6.3. Tarde mansa

  • José Carlos Mariátegui

 

         1Ayer hubo quórum en la Cámara de Diputados. Pero no hubo gana de que hubiera lo que el público aguardaba. Que no era sino un poco de bulla, un poco de trepidación y un poco de trocatinta. Un poco no más.
         El público quería drama y la Cámara quería zarzuela. El público pedía y la Cámara negaba. El público juntaba las manos y la Cámara movía la cabeza.
         Y todo el sentimiento de la Cámara se había condensado en un proyecto de los señores Ingunza Delgado y Roig Rivera. Un proyecto destinado a la más risueña resonancia callejera. Un proyecto que solo podía haber sido suscrito por el señor Ingunza Delgado y el señor Roig Rivera en comandita.
         Un proyecto que decía más o menos:
         —Impóngase un impuesto a los solteros mayores de veinticinco años.
         Y que hizo pensar al señor Borda en una adición:
         —¡Impuesto progresivo!
         Sonrió la Cámara. Sonrieron las galerías. Sonrieron los periodistas. Sonrieron los taquígrafos. Sonrió la farola.
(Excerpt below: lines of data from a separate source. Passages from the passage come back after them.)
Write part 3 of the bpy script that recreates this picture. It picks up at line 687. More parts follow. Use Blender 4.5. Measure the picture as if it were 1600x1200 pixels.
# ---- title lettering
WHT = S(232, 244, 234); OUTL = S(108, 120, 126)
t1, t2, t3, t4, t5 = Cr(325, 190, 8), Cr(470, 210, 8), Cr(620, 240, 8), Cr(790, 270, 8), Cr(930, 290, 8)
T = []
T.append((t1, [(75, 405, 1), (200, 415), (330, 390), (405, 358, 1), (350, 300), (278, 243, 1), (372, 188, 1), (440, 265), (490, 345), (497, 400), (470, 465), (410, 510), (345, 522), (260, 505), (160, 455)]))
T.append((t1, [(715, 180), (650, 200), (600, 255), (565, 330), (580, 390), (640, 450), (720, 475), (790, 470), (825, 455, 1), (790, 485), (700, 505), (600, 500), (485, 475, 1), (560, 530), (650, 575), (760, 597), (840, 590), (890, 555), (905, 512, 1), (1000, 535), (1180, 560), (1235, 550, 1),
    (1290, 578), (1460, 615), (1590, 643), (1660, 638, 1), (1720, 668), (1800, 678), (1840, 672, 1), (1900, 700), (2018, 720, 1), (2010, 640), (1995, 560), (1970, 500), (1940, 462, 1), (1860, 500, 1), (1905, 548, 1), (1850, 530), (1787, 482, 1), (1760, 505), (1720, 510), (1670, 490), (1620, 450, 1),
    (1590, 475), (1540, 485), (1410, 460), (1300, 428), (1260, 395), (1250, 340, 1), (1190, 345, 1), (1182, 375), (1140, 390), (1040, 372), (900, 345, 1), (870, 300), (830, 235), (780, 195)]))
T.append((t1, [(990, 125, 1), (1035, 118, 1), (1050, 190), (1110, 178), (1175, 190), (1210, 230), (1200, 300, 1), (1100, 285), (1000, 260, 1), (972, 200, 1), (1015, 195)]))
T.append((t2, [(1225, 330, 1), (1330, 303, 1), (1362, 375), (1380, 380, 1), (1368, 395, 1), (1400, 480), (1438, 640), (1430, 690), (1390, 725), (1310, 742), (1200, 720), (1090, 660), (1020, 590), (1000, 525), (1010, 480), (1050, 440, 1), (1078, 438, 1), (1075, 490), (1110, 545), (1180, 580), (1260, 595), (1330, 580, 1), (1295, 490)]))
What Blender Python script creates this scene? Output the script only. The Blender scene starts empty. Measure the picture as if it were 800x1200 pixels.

Y sonrieron, sobre todo, el señor don Manuel Bernardino Pérez y el señor don Emilio Sayán Palacios, célibes contumaces.
         El ambiente se puso regocijado.
         Y nosotros, desde la tribuna de los periodistas, murmuramos con un convencimiento infinito:
         —¡Después de esto no puede haber tragedia!
         Abajo, en sus escaños, nos lo confirmaron los señores Ingunza Delgado y Roig Rivera que, agarrados de las manos, se entregaban en brazos de la celebridad y de la gloria.
         Y naturalmente terminó la sesión sosegada y amena.
         Aparecieron en la sala los ministros y aparecieron con semblante de ministros seguros. El señor Maúrtua, nuestro ilustre ministro bolchevique, más que ministro de hacienda semejaba un puntal. Y probablemente era lo que semejaba.
         Habló el presidente de la Cámara:
         —Continúan las interpelaciones.
         Y se paró el señor Maúrtua:
         —Bueno. Nos habíamos quedado en que el señor Químper pensaba que el Ministerio de Hacienda no se había manejado con el debido celo. ¿No es cierto, señores?
         Asintió anhelante el público:
         —Eso es.
         Y prosiguió el señor Maúrtua:
         —Bueno. El juicio del señor Químper como juicio de parlamentario, está muy bien. Yo me lo explico. Yo lo apruebo. Yo lo haría mío si yo no fuera ahora ministro de Hacienda.
         El público no tuvo más remedio que abrir la boca.
         Y prosiguió el señor Maúrtua:
         —Yo, señores, juzgaba a los ministros lo mismo que el señor Químper cuando estaba en mi banco de diputado. Lo mismo que el señor Químper. Exactamente lo mismo. Creía siempre que los ministros no hacían todo lo que podían.
         El público dejó que se le escapara su sorpresa:
         —¡Oh!
         Y el señor Maúrtua se ciñó en un recorte final:
         —Y es muy natural que así sea. Es muy bueno que así sea. Es muy provechoso que así sea. Los representantes deben exigirles a los ministros más de lo que pueden hacer para que los ministros hagan todo lo que pueden hacer.
         Luego el señor Maúrtua absolvió las interpelaciones.
         Y concluyó así:
         —Tengo seguridad de haberme comportado con la mayor actividad y la mejor intención posibles. Pero en cambio no tengo seguridad de haberme comportado con el talento y la capacidad con que otro ministro de Hacienda se habría podido comportar. Y si la Cámara acusa de eso mi gestión, de poca eficiencia, yo me confieso culpable, señores diputados.
         Aquí sonó, naturalmente, un aplauso.
         Y el señor Químper dijo en su discurso de contestación:
         —Yo no acuso al señor Maúrtua. Yo no acuso sino al gobierno.
         Para que el señor Maúrtua, cruzando los brazos sobre el pecho, replicase:
         —Yo soy, señor Químper, un miembro del gobierno. Yo comparto pues las responsabilidades del gobierno. Yo soy tan pecador como el gobierno.
         La sesión acabó con una gran sonrisa.